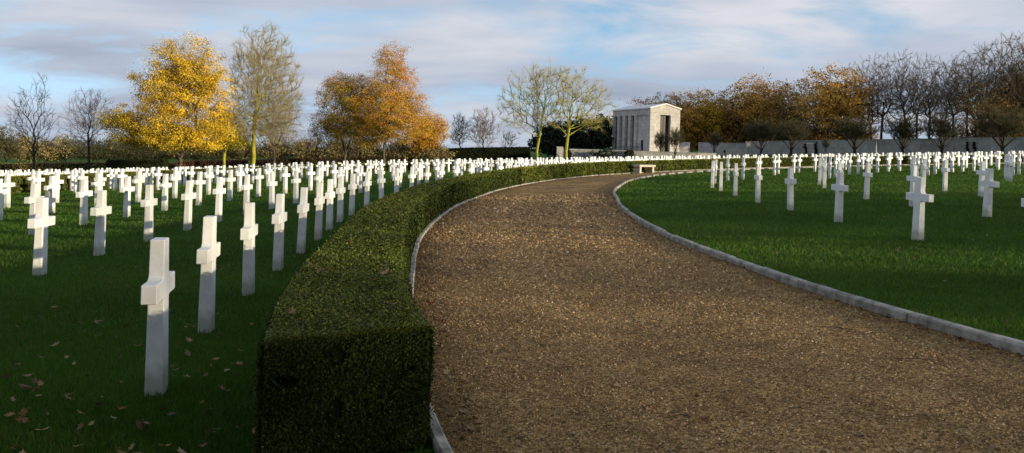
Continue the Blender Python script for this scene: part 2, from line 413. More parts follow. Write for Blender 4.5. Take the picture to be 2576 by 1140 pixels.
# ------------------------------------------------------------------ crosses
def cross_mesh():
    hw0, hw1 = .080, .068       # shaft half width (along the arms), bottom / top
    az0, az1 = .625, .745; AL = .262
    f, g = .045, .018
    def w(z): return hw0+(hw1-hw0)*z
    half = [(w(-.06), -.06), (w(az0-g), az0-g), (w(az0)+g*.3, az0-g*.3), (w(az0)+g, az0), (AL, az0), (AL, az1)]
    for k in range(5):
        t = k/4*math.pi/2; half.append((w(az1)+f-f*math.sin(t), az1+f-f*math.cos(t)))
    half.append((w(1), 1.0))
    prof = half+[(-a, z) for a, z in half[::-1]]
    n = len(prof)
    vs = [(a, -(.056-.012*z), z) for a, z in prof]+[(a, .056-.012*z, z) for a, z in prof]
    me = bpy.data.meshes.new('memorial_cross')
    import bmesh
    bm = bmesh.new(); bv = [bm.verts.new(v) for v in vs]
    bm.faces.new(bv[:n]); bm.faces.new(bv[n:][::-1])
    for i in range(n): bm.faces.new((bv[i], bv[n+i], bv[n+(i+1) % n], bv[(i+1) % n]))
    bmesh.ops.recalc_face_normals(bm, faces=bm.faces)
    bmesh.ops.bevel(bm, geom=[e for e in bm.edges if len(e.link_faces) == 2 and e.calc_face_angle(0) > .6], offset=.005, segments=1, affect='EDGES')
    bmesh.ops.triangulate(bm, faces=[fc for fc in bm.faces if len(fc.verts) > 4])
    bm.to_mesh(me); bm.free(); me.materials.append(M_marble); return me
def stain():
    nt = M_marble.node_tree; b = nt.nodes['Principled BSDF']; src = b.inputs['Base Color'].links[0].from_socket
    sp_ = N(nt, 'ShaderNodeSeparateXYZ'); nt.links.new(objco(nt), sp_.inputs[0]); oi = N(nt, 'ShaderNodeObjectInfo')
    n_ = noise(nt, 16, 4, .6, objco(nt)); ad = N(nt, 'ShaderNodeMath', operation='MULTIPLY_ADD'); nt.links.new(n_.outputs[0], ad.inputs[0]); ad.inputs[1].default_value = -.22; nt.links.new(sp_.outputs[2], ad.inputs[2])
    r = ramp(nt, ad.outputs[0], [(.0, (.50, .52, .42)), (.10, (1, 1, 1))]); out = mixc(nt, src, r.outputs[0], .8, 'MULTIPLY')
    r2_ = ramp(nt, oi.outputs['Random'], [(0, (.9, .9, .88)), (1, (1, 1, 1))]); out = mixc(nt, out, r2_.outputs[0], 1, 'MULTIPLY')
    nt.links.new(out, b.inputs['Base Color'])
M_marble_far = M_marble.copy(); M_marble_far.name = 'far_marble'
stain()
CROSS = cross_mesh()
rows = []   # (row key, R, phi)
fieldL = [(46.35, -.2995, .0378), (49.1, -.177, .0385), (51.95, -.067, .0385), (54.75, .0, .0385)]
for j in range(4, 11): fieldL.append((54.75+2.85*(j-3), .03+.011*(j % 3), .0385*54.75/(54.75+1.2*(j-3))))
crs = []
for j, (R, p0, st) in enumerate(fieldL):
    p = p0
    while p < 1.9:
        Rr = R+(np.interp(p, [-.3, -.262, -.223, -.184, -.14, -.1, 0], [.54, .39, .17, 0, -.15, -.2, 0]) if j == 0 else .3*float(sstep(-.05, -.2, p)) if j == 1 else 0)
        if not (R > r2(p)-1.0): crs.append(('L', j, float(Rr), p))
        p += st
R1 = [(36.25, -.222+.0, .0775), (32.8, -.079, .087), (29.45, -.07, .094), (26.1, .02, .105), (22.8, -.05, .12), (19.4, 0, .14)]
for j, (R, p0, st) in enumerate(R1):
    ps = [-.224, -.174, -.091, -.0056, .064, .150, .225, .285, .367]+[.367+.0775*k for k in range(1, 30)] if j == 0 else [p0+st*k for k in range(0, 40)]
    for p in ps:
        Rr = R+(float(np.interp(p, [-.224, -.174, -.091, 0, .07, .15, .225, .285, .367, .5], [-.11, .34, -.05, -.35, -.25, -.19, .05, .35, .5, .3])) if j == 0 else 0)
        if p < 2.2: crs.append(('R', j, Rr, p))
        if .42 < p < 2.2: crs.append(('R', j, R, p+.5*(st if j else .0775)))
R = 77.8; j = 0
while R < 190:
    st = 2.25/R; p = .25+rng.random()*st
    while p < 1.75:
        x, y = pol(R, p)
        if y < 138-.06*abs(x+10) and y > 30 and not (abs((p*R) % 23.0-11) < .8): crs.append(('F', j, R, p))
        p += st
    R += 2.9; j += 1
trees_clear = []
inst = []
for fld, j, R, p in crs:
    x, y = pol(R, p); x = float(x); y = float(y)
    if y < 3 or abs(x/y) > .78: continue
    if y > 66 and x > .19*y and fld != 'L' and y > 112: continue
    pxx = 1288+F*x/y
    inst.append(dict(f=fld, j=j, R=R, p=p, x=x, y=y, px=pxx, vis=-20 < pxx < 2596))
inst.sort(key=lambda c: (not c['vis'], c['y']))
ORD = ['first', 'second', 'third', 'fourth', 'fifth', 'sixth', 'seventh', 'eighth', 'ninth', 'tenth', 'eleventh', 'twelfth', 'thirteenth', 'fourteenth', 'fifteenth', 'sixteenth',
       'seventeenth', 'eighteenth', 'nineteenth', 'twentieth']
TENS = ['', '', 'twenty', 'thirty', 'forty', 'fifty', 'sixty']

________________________

Exercise requirements:
Each line of the material must be retyped exactly, except that images are omitted.

Reply to the task:
Continue the Blender Python script for this scene: part 2, from line 413. More parts follow. Write for Blender 4.5. Take the picture to be 2576 by 1140 pixels.
# ------------------------------------------------------------------ crosses
def cross_mesh():
    hw0, hw1 = .080, .068       # shaft half width (along the arms), bottom / top
    az0, az1 = .625, .745; AL = .262
    f, g = .045, .018
    def w(z): return hw0+(hw1-hw0)*z
    half = [(w(-.06), -.06), (w(az0-g), az0-g), (w(az0)+g*.3, az0-g*.3), (w(az0)+g, az0), (AL, az0), (AL, az1)]
    for k in range(5):
        t = k/4*math.pi/2; half.append((w(az1)+f-f*math.sin(t), az1+f-f*math.cos(t)))
    half.append((w(1), 1.0))
    prof = half+[(-a, z) for a, z in half[::-1]]
    n = len(prof)
    vs = [(a, -(.056-.012*z), z) for a, z in prof]+[(a, .056-.012*z, z) for a, z in prof]
    me = bpy.data.meshes.new('memorial_cross')
    import bmesh
    bm = bmesh.new(); bv = [bm.verts.new(v) for v in vs]
    bm.faces.new(bv[:n]); bm.faces.new(bv[n:][::-1])
    for i in range(n): bm.faces.new((bv[i], bv[n+i], bv[n+(i+1) % n], bv[(i+1) % n]))
    bmesh.ops.recalc_face_normals(bm, faces=bm.faces)
    bmesh.ops.bevel(bm, geom=[e for e in bm.edges if len(e.link_faces) == 2 and e.calc_face_angle(0) > .6], offset=.005, segments=1, affect='EDGES')
    bmesh.ops.triangulate(bm, faces=[fc for fc in bm.faces if len(fc.verts) > 4])
    bm.to_mesh(me); bm.free(); me.materials.append(M_marble); return me
def stain():
    nt = M_marble.node_tree; b = nt.nodes['Principled BSDF']; src = b.inputs['Base Color'].links[0].from_socket
    sp_ = N(nt, 'ShaderNodeSeparateXYZ'); nt.links.new(objco(nt), sp_.inputs[0]); oi = N(nt, 'ShaderNodeObjectInfo')
    n_ = noise(nt, 16, 4, .6, objco(nt)); ad = N(nt, 'ShaderNodeMath', operation='MULTIPLY_ADD'); nt.links.new(n_.outputs[0], ad.inputs[0]); ad.inputs[1].default_value = -.22; nt.links.new(sp_.outputs[2], ad.inputs[2])
    r = ramp(nt, ad.outputs[0], [(.0, (.50, .52, .42)), (.10, (1, 1, 1))]); out = mixc(nt, src, r.outputs[0], .8, 'MULTIPLY')
    r2_ = ramp(nt, oi.outputs['Random'], [(0, (.9, .9, .88)), (1, (1, 1, 1))]); out = mixc(nt, out, r2_.outputs[0], 1, 'MULTIPLY')
    nt.links.new(out, b.inputs['Base Color'])
M_marble_far = M_marble.copy(); M_marble_far.name = 'far_marble'
stain()
CROSS = cross_mesh()
rows = []   # (row key, R, phi)
fieldL = [(46.35, -.2995, .0378), (49.1, -.177, .0385), (51.95, -.067, .0385), (54.75, .0, .0385)]
for j in range(4, 11): fieldL.append((54.75+2.85*(j-3), .03+.011*(j % 3), .0385*54.75/(54.75+1.2*(j-3))))
crs = []
for j, (R, p0, st) in enumerate(fieldL):
    p = p0
    while p < 1.9:
        Rr = R+(np.interp(p, [-.3, -.262, -.223, -.184, -.14, -.1, 0], [.54, .39, .17, 0, -.15, -.2, 0]) if j == 0 else .3*float(sstep(-.05, -.2, p)) if j == 1 else 0)
        if not (R > r2(p)-1.0): crs.append(('L', j, float(Rr), p))
        p += st
R1 = [(36.25, -.222+.0, .0775), (32.8, -.079, .087), (29.45, -.07, .094), (26.1, .02, .105), (22.8, -.05, .12), (19.4, 0, .14)]
for j, (R, p0, st) in enumerate(R1):
    ps = [-.224, -.174, -.091, -.0056, .064, .150, .225, .285, .367]+[.367+.0775*k for k in range(1, 30)] if j == 0 else [p0+st*k for k in range(0, 40)]
    for p in ps:
        Rr = R+(float(np.interp(p, [-.224, -.174, -.091, 0, .07, .15, .225, .285, .367, .5], [-.11, .34, -.05, -.35, -.25, -.19, .05, .35, .5, .3])) if j == 0 else 0)
        if p < 2.2: crs.append(('R', j, Rr, p))
        if .42 < p < 2.2: crs.append(('R', j, R, p+.5*(st if j else .0775)))
R = 77.8; j = 0
while R < 190:
    st = 2.25/R; p = .25+rng.random()*st
    while p < 1.75:
        x, y = pol(R, p)
        if y < 138-.06*abs(x+10) and y > 30 and not (abs((p*R) % 23.0-11) < .8): crs.append(('F', j, R, p))
        p += st
    R += 2.9; j += 1
trees_clear = []
inst = []
for fld, j, R, p in crs:
    x, y = pol(R, p); x = float(x); y = float(y)
    if y < 3 or abs(x/y) > .78: continue
    if y > 66 and x > .19*y and fld != 'L' and y > 112: continue
    pxx = 1288+F*x/y
    inst.append(dict(f=fld, j=j, R=R, p=p, x=x, y=y, px=pxx, vis=-20 < pxx < 2596))
inst.sort(key=lambda c: (not c['vis'], c['y']))
ORD = ['first', 'second', 'third', 'fourth', 'fifth', 'sixth', 'seventh', 'eighth', 'ninth', 'tenth', 'eleventh', 'twelfth', 'thirteenth', 'fourteenth', 'fifteenth', 'sixteenth',
       'seventeenth', 'eighteenth', 'nineteenth', 'twentieth']
TENS = ['', '', 'twenty', 'thirty', 'forty', 'fifty', 'sixty']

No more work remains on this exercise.